From a careful study of the records of a series of visitas to the province in addition to other documentary sources, Colmenares has constructed a population curve in which the Indian population spiraled from 196,800 in 1551 to a mere 24,892 in 1755. Such a demographic loss coincides with what happened to the Indian populations in other areas of the Spanish empire in America. As the Indians declined, the creoles and, in particular, the mestizos multiplied. In the early seventeenth century large zones of the province were “reserved” (the resguardos) in community ownership for the still dense Indian population, under which arrangement the Indians enjoyed the usufruct but not title in fee simple. By the middle of the eighteenth century one consequence of the demographic revolution was a sustained pressure by the creoles and the mestizos who hungered for the extensive, often fertile but not efficiently cultivated lands of the Indian resguardos. Prior to 1755 non-Indian encroachments on the resguardos occurred under several subterfuges, such as cofradías and settlers leasing some of these lands at nominal rents. Between 1755 and the eve of the Comunero Revolution in 1781, a creole-dominated audiencia sought to “consolidate” the resguardos, with the result that a good deal of the community lands passed to private hands. This change was accomplished in the face of intense opposition from the Indians. This sharp reaction provided the major cause for the active participation of the Indians in the Revolution of the Comuneros. The reversal of the policy of consolidation after 1778 by the viceregal authorities may be one of the origins of the loyalty of many Indian communities to the royalist cause during the subsequent wars of independence.
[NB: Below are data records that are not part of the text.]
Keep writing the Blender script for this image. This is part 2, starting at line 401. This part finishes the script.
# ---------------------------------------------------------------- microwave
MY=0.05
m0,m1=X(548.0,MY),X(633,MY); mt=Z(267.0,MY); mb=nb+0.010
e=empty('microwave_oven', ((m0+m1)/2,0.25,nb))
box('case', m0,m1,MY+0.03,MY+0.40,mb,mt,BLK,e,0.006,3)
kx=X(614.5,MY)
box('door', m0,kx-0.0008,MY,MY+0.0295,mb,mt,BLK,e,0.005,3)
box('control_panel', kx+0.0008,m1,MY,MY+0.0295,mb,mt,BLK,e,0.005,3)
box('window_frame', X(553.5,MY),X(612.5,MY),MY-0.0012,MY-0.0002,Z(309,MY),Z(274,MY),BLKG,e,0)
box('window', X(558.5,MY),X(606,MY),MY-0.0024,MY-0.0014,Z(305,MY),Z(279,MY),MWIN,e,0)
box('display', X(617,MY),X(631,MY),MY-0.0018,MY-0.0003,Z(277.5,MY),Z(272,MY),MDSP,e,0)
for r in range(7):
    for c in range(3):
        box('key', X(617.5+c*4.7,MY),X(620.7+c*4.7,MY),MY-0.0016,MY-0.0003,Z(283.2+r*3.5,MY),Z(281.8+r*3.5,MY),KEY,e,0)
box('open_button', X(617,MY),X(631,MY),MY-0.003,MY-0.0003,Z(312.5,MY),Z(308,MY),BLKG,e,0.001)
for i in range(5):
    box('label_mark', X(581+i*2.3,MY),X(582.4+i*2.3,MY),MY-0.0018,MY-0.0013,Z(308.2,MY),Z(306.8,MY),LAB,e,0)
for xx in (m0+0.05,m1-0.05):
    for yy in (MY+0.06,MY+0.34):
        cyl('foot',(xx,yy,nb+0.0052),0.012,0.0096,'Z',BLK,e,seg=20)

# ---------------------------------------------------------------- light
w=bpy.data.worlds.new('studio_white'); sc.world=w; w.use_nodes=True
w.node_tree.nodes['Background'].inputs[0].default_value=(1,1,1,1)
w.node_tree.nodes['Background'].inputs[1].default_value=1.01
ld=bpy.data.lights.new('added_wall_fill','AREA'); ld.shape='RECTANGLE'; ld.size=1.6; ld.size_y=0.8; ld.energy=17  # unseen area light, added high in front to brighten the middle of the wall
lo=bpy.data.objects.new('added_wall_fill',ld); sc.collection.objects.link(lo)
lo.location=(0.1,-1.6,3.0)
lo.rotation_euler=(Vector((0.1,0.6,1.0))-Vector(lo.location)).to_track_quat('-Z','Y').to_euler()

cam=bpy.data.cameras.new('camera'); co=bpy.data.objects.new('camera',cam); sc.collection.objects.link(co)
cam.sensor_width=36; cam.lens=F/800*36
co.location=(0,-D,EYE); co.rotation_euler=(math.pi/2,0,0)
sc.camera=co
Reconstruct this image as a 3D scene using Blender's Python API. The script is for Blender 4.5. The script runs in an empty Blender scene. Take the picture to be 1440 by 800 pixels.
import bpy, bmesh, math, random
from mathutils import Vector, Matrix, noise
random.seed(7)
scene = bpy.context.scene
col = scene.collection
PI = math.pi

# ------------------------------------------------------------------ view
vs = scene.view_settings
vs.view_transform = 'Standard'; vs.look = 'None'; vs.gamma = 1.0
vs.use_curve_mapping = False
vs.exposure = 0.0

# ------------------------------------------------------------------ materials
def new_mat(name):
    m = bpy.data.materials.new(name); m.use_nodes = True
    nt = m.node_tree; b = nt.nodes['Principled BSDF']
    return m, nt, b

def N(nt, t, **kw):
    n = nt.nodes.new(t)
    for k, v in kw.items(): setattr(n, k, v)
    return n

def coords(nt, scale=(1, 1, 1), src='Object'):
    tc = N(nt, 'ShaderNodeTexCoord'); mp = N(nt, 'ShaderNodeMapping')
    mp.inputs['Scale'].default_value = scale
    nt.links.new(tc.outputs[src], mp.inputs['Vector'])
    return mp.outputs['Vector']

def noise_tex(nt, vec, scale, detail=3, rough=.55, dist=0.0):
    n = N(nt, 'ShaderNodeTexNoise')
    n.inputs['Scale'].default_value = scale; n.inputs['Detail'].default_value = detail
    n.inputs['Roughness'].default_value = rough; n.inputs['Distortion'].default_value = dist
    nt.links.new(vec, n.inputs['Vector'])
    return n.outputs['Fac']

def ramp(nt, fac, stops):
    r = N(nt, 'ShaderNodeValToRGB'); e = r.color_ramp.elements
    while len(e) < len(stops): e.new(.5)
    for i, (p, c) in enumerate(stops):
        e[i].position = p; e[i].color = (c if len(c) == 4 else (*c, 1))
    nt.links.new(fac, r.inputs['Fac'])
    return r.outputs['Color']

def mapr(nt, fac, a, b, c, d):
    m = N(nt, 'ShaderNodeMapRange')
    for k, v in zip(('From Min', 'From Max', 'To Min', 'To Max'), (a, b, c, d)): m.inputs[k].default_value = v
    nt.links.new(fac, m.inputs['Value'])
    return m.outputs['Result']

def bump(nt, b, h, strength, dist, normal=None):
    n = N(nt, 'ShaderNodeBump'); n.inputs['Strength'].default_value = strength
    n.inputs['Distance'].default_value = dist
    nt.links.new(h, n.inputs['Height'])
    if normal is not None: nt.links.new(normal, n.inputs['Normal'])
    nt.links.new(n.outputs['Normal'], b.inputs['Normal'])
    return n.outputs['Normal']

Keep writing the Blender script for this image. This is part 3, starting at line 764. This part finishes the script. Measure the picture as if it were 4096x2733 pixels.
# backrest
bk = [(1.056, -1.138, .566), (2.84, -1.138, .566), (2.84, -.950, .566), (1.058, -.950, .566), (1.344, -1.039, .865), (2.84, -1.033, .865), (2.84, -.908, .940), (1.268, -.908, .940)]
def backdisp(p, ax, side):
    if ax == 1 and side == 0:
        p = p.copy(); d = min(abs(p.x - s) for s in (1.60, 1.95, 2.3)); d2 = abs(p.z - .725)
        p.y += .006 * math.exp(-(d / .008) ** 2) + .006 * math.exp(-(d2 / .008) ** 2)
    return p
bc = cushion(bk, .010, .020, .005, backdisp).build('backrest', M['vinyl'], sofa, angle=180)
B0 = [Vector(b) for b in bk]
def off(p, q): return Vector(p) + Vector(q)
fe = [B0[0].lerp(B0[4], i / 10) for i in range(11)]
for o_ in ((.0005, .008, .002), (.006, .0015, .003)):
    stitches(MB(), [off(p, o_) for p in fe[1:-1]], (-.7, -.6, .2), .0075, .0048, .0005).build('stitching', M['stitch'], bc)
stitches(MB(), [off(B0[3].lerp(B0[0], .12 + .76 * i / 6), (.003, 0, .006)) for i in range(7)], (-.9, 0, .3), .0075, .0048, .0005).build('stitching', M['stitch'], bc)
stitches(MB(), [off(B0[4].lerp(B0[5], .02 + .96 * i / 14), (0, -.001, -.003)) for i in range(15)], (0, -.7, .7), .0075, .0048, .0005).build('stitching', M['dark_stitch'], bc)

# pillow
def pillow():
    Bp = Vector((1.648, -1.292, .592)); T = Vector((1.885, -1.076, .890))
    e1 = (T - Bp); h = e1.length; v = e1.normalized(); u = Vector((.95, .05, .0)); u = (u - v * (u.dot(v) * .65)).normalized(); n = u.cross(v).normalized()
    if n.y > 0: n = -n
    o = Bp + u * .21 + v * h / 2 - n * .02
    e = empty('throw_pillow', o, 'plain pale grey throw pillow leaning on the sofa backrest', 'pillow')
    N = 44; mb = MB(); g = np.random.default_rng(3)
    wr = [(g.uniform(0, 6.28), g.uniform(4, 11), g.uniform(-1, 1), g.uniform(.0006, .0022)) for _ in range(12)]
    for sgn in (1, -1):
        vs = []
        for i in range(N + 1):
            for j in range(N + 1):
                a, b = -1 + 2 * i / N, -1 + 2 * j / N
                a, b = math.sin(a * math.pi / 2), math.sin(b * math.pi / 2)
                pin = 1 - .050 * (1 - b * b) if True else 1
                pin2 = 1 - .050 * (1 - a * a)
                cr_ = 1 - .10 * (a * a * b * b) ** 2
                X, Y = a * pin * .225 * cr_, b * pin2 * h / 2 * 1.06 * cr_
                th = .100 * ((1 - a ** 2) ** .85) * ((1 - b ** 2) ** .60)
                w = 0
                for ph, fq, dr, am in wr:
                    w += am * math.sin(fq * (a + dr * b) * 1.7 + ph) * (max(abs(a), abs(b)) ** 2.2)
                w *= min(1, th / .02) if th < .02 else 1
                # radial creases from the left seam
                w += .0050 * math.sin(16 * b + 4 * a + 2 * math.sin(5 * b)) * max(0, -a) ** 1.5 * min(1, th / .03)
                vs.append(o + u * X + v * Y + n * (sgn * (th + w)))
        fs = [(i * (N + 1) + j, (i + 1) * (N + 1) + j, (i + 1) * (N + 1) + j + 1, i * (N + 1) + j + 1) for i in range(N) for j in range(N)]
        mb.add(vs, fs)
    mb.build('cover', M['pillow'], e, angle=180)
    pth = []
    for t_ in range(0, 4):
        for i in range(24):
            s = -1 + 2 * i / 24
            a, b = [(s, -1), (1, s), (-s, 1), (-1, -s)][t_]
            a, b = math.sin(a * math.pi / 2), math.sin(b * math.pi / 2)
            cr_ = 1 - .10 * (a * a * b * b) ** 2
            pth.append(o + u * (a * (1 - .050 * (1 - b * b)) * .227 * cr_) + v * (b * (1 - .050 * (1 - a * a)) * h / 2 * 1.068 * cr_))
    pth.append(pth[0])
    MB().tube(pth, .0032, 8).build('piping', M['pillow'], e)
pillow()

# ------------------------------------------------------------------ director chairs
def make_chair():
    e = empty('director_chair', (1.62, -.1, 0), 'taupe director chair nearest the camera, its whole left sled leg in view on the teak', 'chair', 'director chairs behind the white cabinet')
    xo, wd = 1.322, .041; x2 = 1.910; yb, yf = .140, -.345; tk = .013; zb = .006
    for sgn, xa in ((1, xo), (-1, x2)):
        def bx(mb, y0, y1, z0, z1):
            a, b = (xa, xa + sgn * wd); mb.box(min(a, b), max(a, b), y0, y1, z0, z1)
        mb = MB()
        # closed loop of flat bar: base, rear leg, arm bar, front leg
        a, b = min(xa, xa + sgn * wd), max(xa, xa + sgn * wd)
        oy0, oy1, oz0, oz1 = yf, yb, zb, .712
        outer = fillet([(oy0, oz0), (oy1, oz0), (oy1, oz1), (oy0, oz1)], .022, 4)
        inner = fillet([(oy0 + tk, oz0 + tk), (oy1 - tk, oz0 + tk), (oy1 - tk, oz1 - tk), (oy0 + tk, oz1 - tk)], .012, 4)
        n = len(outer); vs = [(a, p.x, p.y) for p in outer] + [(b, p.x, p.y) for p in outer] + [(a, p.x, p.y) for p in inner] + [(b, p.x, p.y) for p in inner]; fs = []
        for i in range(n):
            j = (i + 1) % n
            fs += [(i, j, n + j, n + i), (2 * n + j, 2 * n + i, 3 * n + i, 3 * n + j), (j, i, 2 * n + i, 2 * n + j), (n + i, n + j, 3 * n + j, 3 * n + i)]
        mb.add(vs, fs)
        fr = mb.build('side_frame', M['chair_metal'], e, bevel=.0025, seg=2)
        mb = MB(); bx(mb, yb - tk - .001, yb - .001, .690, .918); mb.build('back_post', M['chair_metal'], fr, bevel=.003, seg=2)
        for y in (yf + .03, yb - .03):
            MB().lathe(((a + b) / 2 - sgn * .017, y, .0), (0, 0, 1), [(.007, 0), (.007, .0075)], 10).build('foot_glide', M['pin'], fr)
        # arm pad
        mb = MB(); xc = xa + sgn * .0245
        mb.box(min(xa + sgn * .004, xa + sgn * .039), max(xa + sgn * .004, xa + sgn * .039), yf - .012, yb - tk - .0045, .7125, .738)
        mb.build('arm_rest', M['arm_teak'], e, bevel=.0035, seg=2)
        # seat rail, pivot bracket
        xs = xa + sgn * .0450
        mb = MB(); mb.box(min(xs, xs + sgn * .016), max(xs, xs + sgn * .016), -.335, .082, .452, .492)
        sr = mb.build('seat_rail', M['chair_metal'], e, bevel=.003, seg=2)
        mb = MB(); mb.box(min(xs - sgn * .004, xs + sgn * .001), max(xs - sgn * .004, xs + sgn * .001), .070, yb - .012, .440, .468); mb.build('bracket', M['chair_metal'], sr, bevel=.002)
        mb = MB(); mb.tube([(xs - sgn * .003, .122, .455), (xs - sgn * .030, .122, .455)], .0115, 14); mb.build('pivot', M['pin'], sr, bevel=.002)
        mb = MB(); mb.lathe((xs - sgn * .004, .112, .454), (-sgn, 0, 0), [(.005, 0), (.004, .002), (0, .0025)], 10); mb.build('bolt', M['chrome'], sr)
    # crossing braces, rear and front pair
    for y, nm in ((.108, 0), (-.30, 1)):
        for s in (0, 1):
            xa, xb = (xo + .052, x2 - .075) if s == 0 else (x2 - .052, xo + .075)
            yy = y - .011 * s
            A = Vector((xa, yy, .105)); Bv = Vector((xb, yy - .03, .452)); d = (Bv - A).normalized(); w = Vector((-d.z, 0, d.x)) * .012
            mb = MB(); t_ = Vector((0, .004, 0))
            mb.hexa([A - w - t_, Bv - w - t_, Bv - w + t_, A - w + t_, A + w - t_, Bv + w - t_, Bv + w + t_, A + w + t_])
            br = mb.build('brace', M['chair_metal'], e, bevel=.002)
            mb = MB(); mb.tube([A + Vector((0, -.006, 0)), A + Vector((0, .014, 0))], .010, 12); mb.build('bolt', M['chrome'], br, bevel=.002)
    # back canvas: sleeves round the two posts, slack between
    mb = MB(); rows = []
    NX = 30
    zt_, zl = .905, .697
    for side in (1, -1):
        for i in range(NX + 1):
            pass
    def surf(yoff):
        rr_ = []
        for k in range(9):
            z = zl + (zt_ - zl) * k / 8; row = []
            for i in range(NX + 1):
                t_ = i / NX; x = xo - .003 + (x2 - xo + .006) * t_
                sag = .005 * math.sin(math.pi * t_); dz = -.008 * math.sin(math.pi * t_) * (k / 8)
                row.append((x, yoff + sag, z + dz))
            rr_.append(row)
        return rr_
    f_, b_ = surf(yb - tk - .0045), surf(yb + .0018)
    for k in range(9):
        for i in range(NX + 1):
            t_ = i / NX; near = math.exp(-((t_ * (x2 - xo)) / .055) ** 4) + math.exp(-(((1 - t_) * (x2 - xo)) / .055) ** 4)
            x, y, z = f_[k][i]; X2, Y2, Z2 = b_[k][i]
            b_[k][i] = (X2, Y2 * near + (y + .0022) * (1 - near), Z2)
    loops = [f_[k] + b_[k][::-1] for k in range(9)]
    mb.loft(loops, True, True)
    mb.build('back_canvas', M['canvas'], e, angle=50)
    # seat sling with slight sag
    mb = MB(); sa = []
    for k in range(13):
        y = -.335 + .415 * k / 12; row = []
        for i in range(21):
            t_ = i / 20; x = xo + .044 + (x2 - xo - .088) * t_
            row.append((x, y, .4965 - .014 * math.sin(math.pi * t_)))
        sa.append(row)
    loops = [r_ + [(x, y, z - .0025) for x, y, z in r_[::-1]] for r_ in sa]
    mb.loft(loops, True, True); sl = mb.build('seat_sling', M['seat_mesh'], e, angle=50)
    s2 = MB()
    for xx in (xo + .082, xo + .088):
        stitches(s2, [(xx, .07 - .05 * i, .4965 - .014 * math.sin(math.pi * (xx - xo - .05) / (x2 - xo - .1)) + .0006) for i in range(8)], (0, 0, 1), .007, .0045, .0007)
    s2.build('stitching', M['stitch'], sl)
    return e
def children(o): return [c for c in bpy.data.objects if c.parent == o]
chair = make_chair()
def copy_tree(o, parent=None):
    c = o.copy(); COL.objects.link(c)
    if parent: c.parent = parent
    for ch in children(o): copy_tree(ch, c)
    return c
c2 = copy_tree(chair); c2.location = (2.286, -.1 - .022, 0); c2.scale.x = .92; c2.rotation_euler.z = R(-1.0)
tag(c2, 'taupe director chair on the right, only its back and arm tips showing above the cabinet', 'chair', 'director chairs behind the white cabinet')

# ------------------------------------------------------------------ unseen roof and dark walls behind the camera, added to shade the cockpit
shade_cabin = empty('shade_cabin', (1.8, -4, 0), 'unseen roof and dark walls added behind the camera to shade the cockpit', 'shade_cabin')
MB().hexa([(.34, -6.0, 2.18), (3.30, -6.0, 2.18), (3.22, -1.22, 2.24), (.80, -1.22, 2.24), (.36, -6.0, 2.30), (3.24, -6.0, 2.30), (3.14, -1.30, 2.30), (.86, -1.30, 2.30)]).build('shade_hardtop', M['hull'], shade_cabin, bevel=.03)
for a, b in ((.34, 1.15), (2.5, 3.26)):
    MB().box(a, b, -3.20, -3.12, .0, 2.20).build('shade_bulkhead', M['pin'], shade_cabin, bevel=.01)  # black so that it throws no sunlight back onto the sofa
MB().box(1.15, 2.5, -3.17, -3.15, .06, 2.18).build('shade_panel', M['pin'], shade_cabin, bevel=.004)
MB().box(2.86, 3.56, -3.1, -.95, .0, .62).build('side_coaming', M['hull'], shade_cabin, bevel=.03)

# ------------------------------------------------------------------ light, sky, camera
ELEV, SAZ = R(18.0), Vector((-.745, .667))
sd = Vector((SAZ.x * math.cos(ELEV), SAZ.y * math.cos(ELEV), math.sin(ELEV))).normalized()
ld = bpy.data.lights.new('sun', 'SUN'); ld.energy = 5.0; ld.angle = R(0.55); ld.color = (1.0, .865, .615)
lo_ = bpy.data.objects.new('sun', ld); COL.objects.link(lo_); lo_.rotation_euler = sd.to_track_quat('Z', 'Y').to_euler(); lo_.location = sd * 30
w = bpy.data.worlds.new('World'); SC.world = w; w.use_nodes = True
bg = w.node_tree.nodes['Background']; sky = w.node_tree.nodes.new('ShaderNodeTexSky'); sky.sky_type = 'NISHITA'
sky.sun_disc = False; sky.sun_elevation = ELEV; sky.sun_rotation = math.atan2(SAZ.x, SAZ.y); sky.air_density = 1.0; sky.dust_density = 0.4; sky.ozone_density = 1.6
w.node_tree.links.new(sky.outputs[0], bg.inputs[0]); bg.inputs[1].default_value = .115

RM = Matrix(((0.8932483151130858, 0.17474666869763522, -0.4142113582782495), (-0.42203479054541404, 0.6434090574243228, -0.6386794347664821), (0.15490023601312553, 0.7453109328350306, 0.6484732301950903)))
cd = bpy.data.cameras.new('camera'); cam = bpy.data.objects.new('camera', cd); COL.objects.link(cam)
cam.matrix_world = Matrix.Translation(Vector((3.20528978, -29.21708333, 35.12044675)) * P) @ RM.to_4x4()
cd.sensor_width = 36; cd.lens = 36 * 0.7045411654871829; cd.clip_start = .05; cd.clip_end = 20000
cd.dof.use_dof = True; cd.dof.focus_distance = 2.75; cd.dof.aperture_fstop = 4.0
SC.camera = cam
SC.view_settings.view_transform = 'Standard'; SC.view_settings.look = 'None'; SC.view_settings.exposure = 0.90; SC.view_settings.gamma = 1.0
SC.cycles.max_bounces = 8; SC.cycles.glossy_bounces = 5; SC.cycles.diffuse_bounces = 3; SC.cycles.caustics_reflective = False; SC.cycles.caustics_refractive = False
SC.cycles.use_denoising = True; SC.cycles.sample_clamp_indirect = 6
Colmenares has added both new data and new insights to these questions, which, however, still merit further study. A series of statistical charts and primary sources adds to the usefulness of the volume. That the book is poorly reproduced on off-set need not detain us. What is important is that Germán Colmenares’ latest publication cannot be neglected by anyone interested in social change in the New Kingdom of Granada.